Hingga kini, Ogasawara telah tinggal selama 17 tahun dan bekerja selama 10 tahun di Jepang. Menurutnya, untuk bisa menetap dan bekerja dalam jangka panjang di Jepang, sangat penting untuk selalu mematuhi aturan dan etika yang berlaku di sana.

“Saya ditempa cukup keras oleh suami saya sendiri,” ujar Ogasawara sambil tertawa. “Orang Indonesia umumnya lebih santai. Di Indonesia, misalnya, wajar saja datang ke rumah teman tanpa janji terlebih dahulu. Tapi di Jepang, hal seperti itu bisa dianggap tidak sopan. Saya yakin banyak orang Indonesia sebenarnya tahu aturan-aturan seperti ini, tapi yang penting adalah apakah bisa benar-benar menerapkannya atau tidak.”

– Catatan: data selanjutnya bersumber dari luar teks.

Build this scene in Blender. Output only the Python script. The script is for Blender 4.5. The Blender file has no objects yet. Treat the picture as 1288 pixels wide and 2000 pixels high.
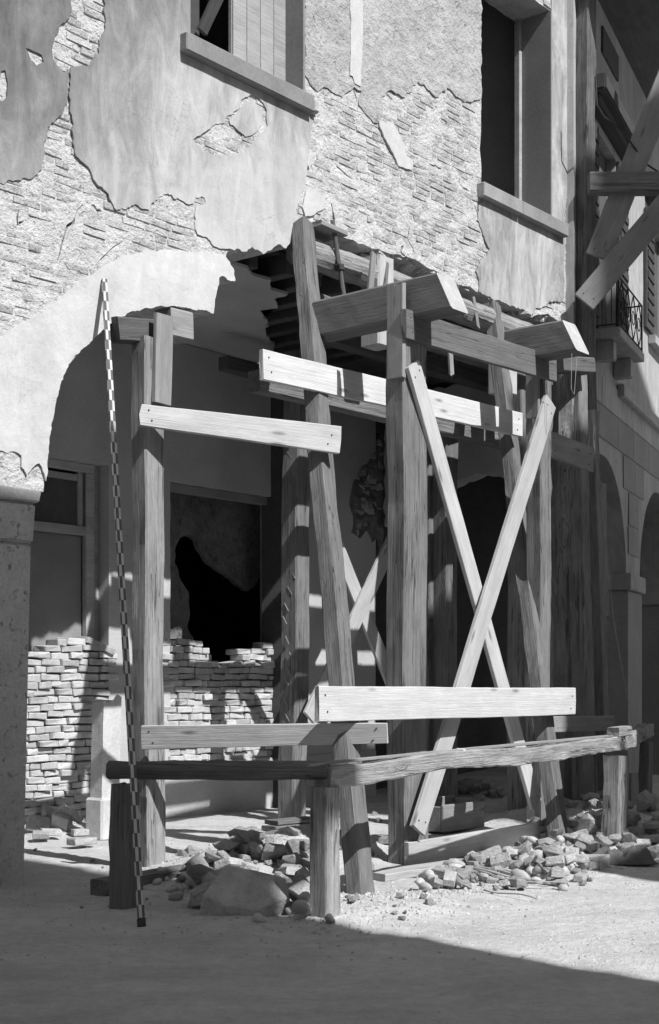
import bpy, bmesh, math, random
import numpy as np
from mathutils import Vector, Matrix, noise
from mathutils.geometry import delaunay_2d_cdt
R = random.Random(7)
scene = bpy.context.scene
COL = scene.collection

# ------------------------------------------------------------------ camera, sky, sun
F, CX, HY, EYE = 2740.0, 644.0, 1334.0, 1.55       # focal length and horizon of the photograph in its pixels
cam = bpy.data.cameras.new('camera')
cam.sensor_fit = 'VERTICAL'; cam.sensor_height = 36.0; cam.lens = F / 2000 * 36
cam.shift_y = (HY - 1000) / 2000
cam.clip_start = 0.1; cam.clip_end = 600
camo = bpy.data.objects.new('camera', cam); COL.objects.link(camo)
camo.location = (0, 0, EYE); camo.rotation_euler = (math.radians(90), 0, 0)
scene.camera = camo

SUN_EL = math.radians(46.0)
SUN_H = Vector((0.700, -0.714, 0)).normalized()     # horizontal direction towards the sun
SUN_N = Vector((-SUN_H.y, SUN_H.x, 0))
world = bpy.data.worlds.new('World'); scene.world = world; world.use_nodes = True
wn = world.node_tree.nodes; wl = world.node_tree.links
bg = wn['Background']
sky = wn.new('ShaderNodeTexSky'); sky.sky_type = 'NISHITA'; sky.sun_disc = False
sky.sun_elevation = SUN_EL; sky.sun_rotation = math.atan2(SUN_H.x, SUN_H.y)
bw = wn.new('ShaderNodeRGBToBW')                    # the photograph is black and white
wl.new(sky.outputs[0], bw.inputs[0]); wl.new(bw.outputs[0], bg.inputs[0])
bg.inputs[1].default_value = 0.095
sun = bpy.data.lights.new('sun', 'SUN'); sun.energy = 4.9; sun.angle = math.radians(0.53); sun.color = (1, 1, 1)
suno = bpy.data.objects.new('sun', sun); COL.objects.link(suno)
SUN = Vector((SUN_H.x * math.cos(SUN_EL), SUN_H.y * math.cos(SUN_EL), math.sin(SUN_EL)))
suno.rotation_euler = SUN.to_track_quat('Z', 'Y').to_euler(); suno.location = (8, -8, 20)
scene.view_settings.view_transform = 'Standard'; scene.view_settings.look = 'None'
scene.view_settings.gamma = 1.0; scene.view_settings.exposure = 0.26
scene.view_settings.use_curve_mapping = False
scene.cycles.use_denoising = True
scene.cycles.max_bounces = 6; scene.cycles.diffuse_bounces = 4

# ------------------------------------------------------------------ frames of the place
P0 = Vector((-2.34, 10.7, 0)); ANG = math.atan2(0.774, 0.633)
D = Vector((math.cos(ANG), math.sin(ANG), 0)); N = Vector((D.y, -D.x, 0))     # along the front, out of the front
Q0 = Vector((3.10, 17.36, 0)); ANG2 = math.atan2(0.918, 0.395)
D2 = Vector((math.cos(ANG2), math.sin(ANG2), 0)); N2 = Vector((D2.y, -D2.x, 0))
UP = Vector((0, 0, 1))

def W(t, o, z): return P0 + D * t + N * o + UP * z
def tl(p): q = p - P0; return (q.dot(D), q.dot(N), p.z)
def ray(px, py): return Vector(((px - CX) / F, 1.0, (HY - py) / F))
EYEV = Vector((0, 0, EYE))
def pt(px, py, o, O=None, NN=None):                  # point of the front-parallel plane at distance o
    O = O or P0; NN = NN or N
    r = ray(px, py); k = (o - (EYEV - O).dot(NN)) / r.dot(NN)
    return EYEV + r * k
def pg(px, py, z=0.0):
    r = ray(px, py); k = (z - EYE) / r.z; return EYEV + r * k
def pd(px, py, Y): return EYEV + ray(px, py) * Y
def tz(px, py, o=0.0): a = tl(pt(px, py, o)); return (a[0], a[2])
def sz(px, py, o=0.0):
    p = pt(px, py, o, Q0, N2); return ((p - Q0).dot(D2), p.z)
def fbm(v, o=4): return noise.fractal(v, 1.0, 2.0, o)
def sm(a, b, x): x = max(0, min(1, (x - a) / (b - a))); return x * x * (3 - 2 * x)

# heaps of rubble are low rises of the ground
MOUNDS = []
def mound(px, py, h, rt, ro, z=0.0):
    c = pg(px, py, z); MOUNDS.append((c, h, rt, ro))
mound(1062, 1690, 0.24, 0.62, 0.45)
mound(520, 1690, 0.16, 1.1, 0.7)
mound(620, 1660, 0.20, 0.9, 0.6)
mound(760, 1770, 0.07, 0.8, 0.5)
mound(930, 1560, 0.25, 0.9, 0.8)
mound(1240, 1640, 0.30, 1.0, 0.9)
mound(1150, 1600, 0.22, 1.2, 0.9)
mound(110, 1625, 0.14, 0.6, 0.5)
def gz(x, y):
    z = 0.0
    p = Vector((x, y, 0))
    for c, h, rt, ro in MOUNDS:
        q = p - c; r2 = (q.dot(D) / rt) ** 2 + (q.dot(N) / ro) ** 2
        if r2 < 6: z = max(z, h * math.exp(-r2 * 1.3))
    t, o, _ = tl(p)
    rough = 0.016 + 0.06 * min(1, z / 0.15)
    rough += .016 * sm(2.2, .2, t) * sm(4.2, 2.6, o) * sm(-1.6, .2, o)
    n = fbm(Vector((x * 1.3, y * 1.3, 3.1)), 4) * rough + .006 * fbm(Vector((x * 3.5, y * 3.5, 5.1)), 3) + fbm(Vector((x * 6, y * 6, 9.1)), 3) * (0.005 + 0.35 * rough * min(1, z / 0.1))
    return z + n

# ------------------------------------------------------------------ materials (all grey: a black and white photograph)
class G:
    def __init__(s, name):
        s.m = bpy.data.materials.new(name); s.m.use_nodes = True
        s.t = s.m.node_tree; s.b = s.t.nodes['Principled BSDF']
        s.b.inputs['Roughness'].default_value = 0.9
        s.b.inputs['Specular IOR Level'].default_value = 0.2
    def n(s, ty, **kw):
        x = s.t.nodes.new(ty)
        for k, v in kw.items():
            if hasattr(x, k) and not k[0].isupper(): setattr(x, k, v)
        return x
    def l(s, a, b): s.t.links.new(a, b)
    def coord(s, scale, rnd=0.0):
        tc = s.n('ShaderNodeTexCoord'); out = tc.outputs['Object']
        mp = s.n('ShaderNodeMapping'); mp.inputs['Scale'].default_value = scale
        s.l(out, mp.inputs[0])
        if rnd:
            oi = s.n('ShaderNodeObjectInfo'); m = s.n('ShaderNodeMath', operation='MULTIPLY'); m.inputs[1].default_value = rnd
            s.l(oi.outputs['Random'], m.inputs[0]); s.l(m.outputs[0], mp.inputs['Location'])
        return mp.outputs[0]
    def noise(s, vec, scale=1.0, detail=6, rough=0.6, dist=0.0):
        x = s.n('ShaderNodeTexNoise'); x.inputs['Scale'].default_value = scale; x.inputs['Detail'].default_value = detail
        x.inputs['Roughness'].default_value = rough; x.inputs['Distortion'].default_value = dist
        s.l(vec, x.inputs['Vector']); return x.outputs[0]
    def ramp(s, v, stops, interp='LINEAR'):
        r = s.n('ShaderNodeValToRGB'); e = r.color_ramp.elements; r.color_ramp.interpolation = interp
        while len(e) < len(stops): e.new(0.5)
        for i, (p, c) in enumerate(stops): e[i].position = p; e[i].color = (c, c, c, 1)
        s.l(v, r.inputs[0]); return r.outputs[0]
    def mul(s, a, b, op='MULTIPLY'):
        m = s.n('ShaderNodeMath', operation=op)
        for i, x in enumerate((a, b)):
            if isinstance(x, (int, float)): m.inputs[i].default_value = x
            else: s.l(x, m.inputs[i])
        return m.outputs[0]
    def bump(s, h, strength, dist, prev=None):
        b = s.n('ShaderNodeBump'); b.inputs['Strength'].default_value = strength; b.inputs['Distance'].default_value = dist
        s.l(h, b.inputs['Height'])
        if prev: s.l(prev, b.inputs['Normal'])
        return b.outputs[0]
    def done(s, col, normal=None, rough=None):
        s.l(col, s.b.inputs['Base Color'])
        if normal: s.l(normal, s.b.inputs['Normal'])
        if rough is not None: s.b.inputs['Roughness'].default_value = rough
        return s.m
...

Di tempat kerja, Ogasawara juga berperan sebagai mentor bagi staf junior dan mahasiswa paruh waktu. Sebagai sosok senior, ia tegas namun perhatian. Ia tahu kapan harus memberikan arahan yang jelas dan tegas, namun juga selalu memberi pujian saat seseorang berhasil menyelesaikan tugas dengan baik.

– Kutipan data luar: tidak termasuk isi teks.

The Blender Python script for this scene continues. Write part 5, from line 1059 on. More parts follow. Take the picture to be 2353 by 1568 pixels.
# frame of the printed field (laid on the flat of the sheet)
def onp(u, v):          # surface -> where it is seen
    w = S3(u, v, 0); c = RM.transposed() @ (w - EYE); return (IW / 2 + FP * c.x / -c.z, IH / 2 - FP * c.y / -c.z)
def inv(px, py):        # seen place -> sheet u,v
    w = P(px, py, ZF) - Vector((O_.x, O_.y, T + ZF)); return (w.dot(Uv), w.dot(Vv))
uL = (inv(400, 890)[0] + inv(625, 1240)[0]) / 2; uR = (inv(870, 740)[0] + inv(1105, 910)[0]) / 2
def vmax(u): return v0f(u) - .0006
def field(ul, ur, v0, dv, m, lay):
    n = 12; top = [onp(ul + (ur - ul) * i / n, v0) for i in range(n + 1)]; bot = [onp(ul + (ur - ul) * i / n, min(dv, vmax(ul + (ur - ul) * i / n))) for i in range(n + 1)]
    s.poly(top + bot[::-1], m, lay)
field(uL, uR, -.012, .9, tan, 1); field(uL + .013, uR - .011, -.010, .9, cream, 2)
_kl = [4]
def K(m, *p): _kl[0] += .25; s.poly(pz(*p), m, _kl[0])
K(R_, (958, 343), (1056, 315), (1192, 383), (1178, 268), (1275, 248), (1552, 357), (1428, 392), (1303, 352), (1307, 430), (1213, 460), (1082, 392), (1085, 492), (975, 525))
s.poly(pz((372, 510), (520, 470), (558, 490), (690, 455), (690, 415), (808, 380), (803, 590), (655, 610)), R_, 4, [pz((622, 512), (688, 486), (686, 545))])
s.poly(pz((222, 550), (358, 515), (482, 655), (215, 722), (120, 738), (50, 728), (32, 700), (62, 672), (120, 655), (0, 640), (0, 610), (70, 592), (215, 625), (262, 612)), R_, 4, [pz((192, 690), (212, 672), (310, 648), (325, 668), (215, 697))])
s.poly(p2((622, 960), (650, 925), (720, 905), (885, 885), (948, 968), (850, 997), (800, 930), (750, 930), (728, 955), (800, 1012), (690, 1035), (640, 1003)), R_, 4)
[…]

“Selama 10 tahun bekerja, saya telah bertemu dengan berbagai macam orang. Ada saat di mana saya mengajarkan seseorang dan orang tersebut memutuskan untuk berhenti setelah seminggu bekerja, dan itu cukup membuat saya kecewa. Padahal, mereka bisa belajar teknik housekeeping profesional sambil dibayar, tapi kenapa mereka tidak berusaha lebih keras? Jika memang ingin bekerja lebih lama di Jepang, mereka harus bisa menerima kritik, merenung, dan memperbaiki kesalahan yang telah dilakukan. Tanpa itu, saya rasa mereka tidak akan bertahan lama.”